A DTD allows you to specify the basic structure of an XML document. The next couple of panels look at fragments of DTDs. First of all, here's a DTD that defines the basic structure of the address document example in the section, What is XML?:
<!-- address.dtd -->
<!ELEMENT address (name, street, city, state, postal-code)>
<!ELEMENT name (title? first-name, last-name)>
<!ELEMENT title (#PCDATA)>
<!ELEMENT first-name (#PCDATA)>
<!ELEMENT last-name (#PCDATA)>
<!ELEMENT street (#PCDATA)>
<!ELEMENT city (#PCDATA)>
<!ELEMENT state (#PCDATA)>
<!ELEMENT postal-code (#PCDATA)>
This DTD defines all of the elements used in the sample document. It defines three basic things:
- An <address> element contains a <name>, a <street>, a <city>, a <state>, and a <postal-code>. All of those elements must appear, and they must appear in that order.

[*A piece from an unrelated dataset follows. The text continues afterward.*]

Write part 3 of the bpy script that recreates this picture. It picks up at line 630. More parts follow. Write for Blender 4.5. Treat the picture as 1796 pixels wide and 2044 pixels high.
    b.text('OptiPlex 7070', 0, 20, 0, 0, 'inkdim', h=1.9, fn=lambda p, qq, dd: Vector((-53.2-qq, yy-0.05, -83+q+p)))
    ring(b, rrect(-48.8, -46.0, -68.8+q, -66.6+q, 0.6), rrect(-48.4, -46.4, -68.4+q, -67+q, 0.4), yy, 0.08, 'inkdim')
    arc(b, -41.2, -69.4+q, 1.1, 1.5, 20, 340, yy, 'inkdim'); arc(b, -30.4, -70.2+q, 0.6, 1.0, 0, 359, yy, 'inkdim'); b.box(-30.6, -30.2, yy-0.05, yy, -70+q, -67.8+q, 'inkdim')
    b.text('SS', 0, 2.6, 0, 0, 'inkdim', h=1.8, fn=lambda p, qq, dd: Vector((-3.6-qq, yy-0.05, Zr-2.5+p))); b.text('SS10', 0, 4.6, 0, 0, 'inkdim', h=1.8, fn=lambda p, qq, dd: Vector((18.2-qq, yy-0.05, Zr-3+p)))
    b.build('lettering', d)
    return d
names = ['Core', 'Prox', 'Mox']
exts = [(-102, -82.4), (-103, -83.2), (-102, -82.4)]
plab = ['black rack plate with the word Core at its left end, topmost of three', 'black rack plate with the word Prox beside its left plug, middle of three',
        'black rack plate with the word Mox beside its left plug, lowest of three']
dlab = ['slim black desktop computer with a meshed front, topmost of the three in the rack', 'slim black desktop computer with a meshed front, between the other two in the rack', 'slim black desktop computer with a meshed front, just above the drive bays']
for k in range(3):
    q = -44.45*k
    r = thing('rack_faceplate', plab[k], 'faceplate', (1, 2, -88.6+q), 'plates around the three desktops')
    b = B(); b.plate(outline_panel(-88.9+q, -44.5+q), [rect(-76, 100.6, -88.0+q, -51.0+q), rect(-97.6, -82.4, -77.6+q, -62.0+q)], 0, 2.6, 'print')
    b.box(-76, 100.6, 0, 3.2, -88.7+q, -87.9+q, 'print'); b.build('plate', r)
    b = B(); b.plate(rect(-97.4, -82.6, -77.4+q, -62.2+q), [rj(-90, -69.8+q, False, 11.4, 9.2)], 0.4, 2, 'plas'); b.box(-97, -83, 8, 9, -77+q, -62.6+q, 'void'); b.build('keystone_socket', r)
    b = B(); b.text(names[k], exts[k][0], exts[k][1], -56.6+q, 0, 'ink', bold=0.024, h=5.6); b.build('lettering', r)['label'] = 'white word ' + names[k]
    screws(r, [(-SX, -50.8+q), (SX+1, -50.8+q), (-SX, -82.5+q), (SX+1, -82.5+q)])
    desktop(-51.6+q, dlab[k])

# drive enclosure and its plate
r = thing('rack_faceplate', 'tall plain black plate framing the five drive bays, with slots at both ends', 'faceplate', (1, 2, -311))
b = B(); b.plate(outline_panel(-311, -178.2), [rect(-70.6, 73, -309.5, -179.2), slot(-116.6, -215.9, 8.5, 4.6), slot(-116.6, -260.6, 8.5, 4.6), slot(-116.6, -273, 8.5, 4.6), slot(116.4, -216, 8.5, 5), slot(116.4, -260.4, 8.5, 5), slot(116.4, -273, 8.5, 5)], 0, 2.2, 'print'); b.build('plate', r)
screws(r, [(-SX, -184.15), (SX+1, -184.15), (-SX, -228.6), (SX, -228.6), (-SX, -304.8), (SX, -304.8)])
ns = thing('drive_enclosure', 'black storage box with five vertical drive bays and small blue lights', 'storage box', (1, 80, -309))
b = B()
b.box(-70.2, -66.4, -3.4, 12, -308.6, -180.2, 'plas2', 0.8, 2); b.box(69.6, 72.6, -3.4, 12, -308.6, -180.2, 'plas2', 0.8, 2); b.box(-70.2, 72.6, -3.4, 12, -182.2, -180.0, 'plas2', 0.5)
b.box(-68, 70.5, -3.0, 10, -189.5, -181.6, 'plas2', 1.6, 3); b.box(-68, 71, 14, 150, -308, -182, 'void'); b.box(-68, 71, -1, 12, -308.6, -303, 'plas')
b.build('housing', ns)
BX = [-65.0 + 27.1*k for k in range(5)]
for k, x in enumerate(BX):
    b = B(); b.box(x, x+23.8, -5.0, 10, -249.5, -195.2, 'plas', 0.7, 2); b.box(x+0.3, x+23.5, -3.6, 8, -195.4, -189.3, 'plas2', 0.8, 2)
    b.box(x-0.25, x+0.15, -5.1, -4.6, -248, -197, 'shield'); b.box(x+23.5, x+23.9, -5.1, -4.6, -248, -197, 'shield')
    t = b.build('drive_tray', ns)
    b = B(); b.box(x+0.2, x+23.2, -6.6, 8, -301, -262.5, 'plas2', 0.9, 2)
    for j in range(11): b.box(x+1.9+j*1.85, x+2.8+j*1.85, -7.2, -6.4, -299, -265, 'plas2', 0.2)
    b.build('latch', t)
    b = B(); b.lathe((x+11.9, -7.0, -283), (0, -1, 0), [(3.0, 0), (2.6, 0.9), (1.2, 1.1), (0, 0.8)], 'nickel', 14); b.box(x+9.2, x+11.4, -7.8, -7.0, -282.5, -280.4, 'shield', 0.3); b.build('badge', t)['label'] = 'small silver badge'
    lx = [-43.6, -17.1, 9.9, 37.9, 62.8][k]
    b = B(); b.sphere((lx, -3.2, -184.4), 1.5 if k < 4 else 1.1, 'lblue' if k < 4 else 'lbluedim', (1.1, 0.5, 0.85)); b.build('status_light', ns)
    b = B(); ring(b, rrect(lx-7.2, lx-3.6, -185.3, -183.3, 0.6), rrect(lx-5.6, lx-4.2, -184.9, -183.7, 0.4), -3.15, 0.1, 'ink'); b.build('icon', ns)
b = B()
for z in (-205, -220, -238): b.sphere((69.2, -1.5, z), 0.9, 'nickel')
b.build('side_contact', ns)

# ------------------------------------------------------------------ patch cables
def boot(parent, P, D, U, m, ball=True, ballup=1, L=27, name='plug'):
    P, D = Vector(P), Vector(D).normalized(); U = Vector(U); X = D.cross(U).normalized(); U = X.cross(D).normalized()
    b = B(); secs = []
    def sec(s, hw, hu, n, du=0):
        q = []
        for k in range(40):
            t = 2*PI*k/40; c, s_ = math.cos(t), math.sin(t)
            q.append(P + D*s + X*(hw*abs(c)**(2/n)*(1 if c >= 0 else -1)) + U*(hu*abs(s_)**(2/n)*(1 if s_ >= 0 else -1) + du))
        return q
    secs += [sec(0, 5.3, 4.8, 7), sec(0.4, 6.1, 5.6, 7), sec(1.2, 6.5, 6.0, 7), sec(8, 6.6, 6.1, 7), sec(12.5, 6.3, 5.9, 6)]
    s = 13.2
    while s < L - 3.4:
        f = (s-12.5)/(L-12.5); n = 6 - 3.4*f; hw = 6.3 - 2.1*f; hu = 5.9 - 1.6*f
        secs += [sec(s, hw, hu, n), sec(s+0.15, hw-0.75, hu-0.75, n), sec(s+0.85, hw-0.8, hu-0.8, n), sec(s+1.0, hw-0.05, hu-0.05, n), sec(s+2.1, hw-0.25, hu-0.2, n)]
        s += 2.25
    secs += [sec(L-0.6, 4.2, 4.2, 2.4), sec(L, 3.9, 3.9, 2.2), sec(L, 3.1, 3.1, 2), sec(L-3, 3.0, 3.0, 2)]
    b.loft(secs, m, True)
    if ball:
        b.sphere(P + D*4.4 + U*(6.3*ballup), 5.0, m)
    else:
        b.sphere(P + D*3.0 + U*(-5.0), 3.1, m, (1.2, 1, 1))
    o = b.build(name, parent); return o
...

- A <name> element contains an optional <title> element (the question mark means the title is optional), followed by a <first-name> and a <last-name> element.
- All of the other elements contain text. (#PCDATA stands for parsed character data; you can't include another element in these elements.)
Although the DTD is pretty simple, it makes it clear what combinations of elements are legal. An address document that has a <postal-code> element before the <state> element isn't legal, and neither is one that has no <last-name> element.
Also, notice that DTD syntax is different from ordinary XML syntax. (XML Schema documents, by contrast, are themselves XML, which has some interesting consequences.) Despite the different syntax for DTDs, you can still put an ordinary comment in the DTD itself.